One of the generally underappreciated features of DVD as opposed to VHS–how quickly we get spoiled–is how much bang you used to get for your buck. Back in the bad old days, pretty much any movie on VHS cost $20. Therefore, my rule of thumb was $10 per hour (although in the case of an 80m movie, you actually didn’t even get that rate).
That why I was always annoyed when they’d put one friggin’ episode of some TV show—Maverick, Wild Wild West—on a tape for $15. First, damn, those shows ran for years, and you couldn’t stick two episodes on a tape? Second, that means they were trying to get $15 for a measly 45 or 50m of material. Jerks.
DVD, needless to say, is vastly cheaper on a per-hour basis. Last week was rich in newly released sets, which provide your best bargains. Let’s take a look at what I bought, from Amazon as it happens (free shipping/no tax), which all arrived this morning.
The Best of Abbott & Costello Volume 4
I got sets 1 and 2 (although not 3), and probably could have skipped this one. The other sets had like eight movies (on two discs) for around $20. This one has 3 movies, one compilation ‘best of’ film, a TV special (Abbott and Costello Meet Jerry Seinfeld) and a half hour documentary on the A&C “Meet the Monster” films, ported over from the earlier Abbott & Costello Meet Frankenstein disc, which I already own.
Obviously, Universal have run through their A&C stock, given the lame offerings here—Meet the Mummy and Meet Dr. Jekyll and Mr. Hyde are the only reasons I bothered getting this—so I don’t forsee a fifth such set.

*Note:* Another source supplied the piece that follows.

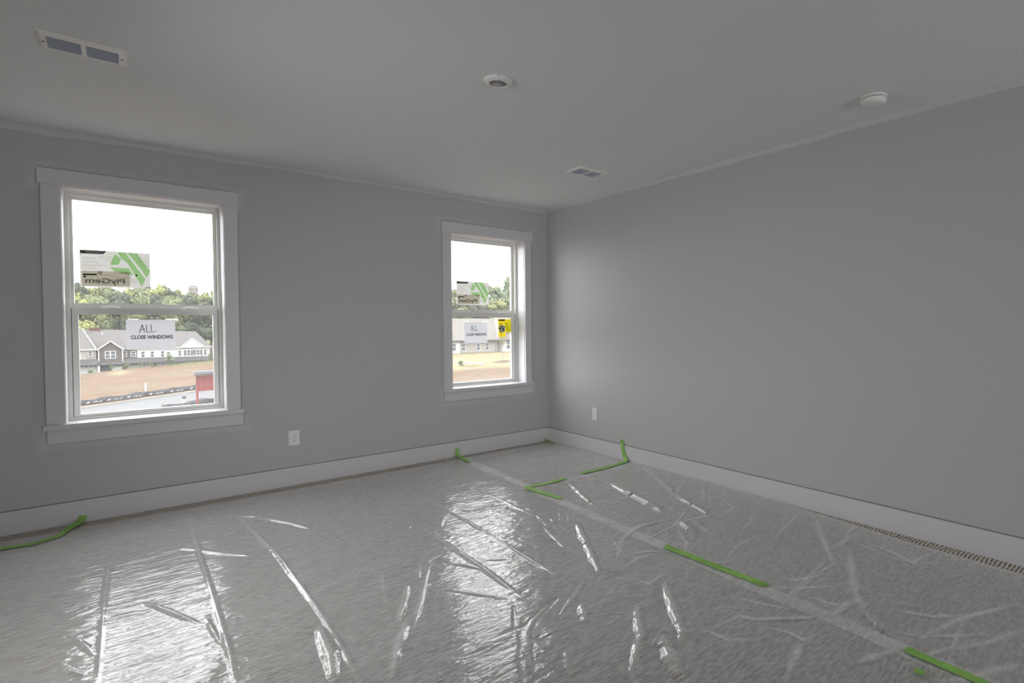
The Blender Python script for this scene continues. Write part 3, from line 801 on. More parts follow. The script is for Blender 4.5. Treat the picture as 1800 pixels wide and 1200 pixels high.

Even so, and despite a bit of buyer’s regret, for $19 I got six and a half hours of material. Even if I only watch the two monster movies, I didn’t pay more than I would have for the same movies on VHS, and the discs are lighter, take up less space, and are way more durable.
$19 Five movies/TV specials. A measly 357 Minutes, or six hours.
Kolchak: The Night Stalker
All twenty episodes of the classic series. To admit I’m a fool, I years ago—before DVD—bought the “one a month” tapes from Columbia that had two episodes each on them for about $25 a shot (including monthly shipping charges). I ended up with a shelf full of tapes that cost me about $250, and that (here’s really the worst part) that I only watched one tape of.
Now I have all the same material—a bit over 17 hours of material, for $28, a little over what one of the videotapes cost me. The image quality will be better, the set is about an inch wide, and they will (according to what we’ve been told) play as well in thirty years as they do now.
The Alfred Hitchcock Presents — Season 1
Collects all 39 (!) episodes. (Back in the day, they didn’t rerun network shows—this being back when there were but three networks—but ran them nine months straight, with little or no preemption, and then put in a summer show for the remaining three months.) Also features a documentary on the show.
Alarmingly, though, all this material is on three discs, and there have been reports of faulty DVDs. Hopefully I won’t get one of the bad ones. Still, for $28 I’m getting nearly 17 hours of material, less than two dollars per programming hour. And not fake hours (as when you got a 90 minute movie for $20, or ten bucks an ‘hour’), but full ones.
The Val Lewton Horror Collection
No exact hour count available. However, the set features nine complete classic movies on five discs—many previously unavailable even on VHS—at, I would figure, around 80 minutes a movie. Right there, that’s about twelve hours of material.
The set also features commentaries on seven of the movies (including one by recently deceased director Robert Wise). Functionally, if you like commentaries—and I do—that’s adding seven more entire movie-lengths of material. Also included is a documentary on Lewton, length unknown.
To put this in perspective, back in the days of VHS (had all these films been available, which they again were not), with no extras—which in this set probably equal nine to ten hours of material—and in a format inferior in all ways to DVD, buying each film represented here would have run right around $180. Plus tax. I paid $42, for a longer lasting format with improved quality, etc. And all those extras.
Also, I haven’t seen a lot of these films (five of them, to be exact), which I can’t say about many horror films from the ‘classic’ era. So I’m really thrilled.
Good times. You whippersnappers have no idea.